Task statement:
Each line in the entries below that holds the string "script" is to be listed.

-- Given data start --

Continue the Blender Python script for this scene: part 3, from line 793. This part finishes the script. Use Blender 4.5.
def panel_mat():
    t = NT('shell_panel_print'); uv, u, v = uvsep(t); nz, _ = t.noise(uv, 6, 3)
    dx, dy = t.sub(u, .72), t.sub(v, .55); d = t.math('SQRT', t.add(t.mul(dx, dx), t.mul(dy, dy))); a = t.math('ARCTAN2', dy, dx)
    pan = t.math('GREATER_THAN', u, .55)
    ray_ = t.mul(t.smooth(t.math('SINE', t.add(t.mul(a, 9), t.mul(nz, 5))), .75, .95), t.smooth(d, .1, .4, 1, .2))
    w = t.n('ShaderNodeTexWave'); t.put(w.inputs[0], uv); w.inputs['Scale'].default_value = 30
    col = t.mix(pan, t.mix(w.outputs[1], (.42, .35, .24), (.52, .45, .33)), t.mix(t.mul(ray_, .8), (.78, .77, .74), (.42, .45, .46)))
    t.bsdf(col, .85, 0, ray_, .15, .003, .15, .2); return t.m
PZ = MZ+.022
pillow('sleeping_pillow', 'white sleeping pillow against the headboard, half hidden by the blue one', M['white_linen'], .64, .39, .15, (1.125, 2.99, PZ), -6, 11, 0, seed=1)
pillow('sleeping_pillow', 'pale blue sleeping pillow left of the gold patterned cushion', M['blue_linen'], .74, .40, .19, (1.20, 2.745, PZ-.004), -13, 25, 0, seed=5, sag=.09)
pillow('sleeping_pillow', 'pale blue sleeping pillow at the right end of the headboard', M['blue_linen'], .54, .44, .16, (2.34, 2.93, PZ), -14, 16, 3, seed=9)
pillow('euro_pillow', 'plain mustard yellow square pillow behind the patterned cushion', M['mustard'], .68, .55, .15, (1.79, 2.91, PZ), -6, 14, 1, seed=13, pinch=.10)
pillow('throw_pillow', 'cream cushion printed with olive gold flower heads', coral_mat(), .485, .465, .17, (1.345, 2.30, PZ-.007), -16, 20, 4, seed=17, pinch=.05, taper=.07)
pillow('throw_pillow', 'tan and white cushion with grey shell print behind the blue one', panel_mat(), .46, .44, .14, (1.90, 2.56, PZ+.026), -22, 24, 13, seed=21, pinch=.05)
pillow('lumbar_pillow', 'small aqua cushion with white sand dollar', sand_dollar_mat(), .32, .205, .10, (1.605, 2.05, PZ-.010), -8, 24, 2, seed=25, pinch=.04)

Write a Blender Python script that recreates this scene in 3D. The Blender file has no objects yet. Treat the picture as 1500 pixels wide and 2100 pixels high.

-- Given data end --

Answer to the problem:
Continue the Blender Python script for this scene: part 3, from line 793. This part finishes the script. Use Blender 4.5.
Write a Blender Python script that recreates this scene in 3D. The Blender file has no objects yet. Treat the picture as 1500 pixels wide and 2100 pixels high.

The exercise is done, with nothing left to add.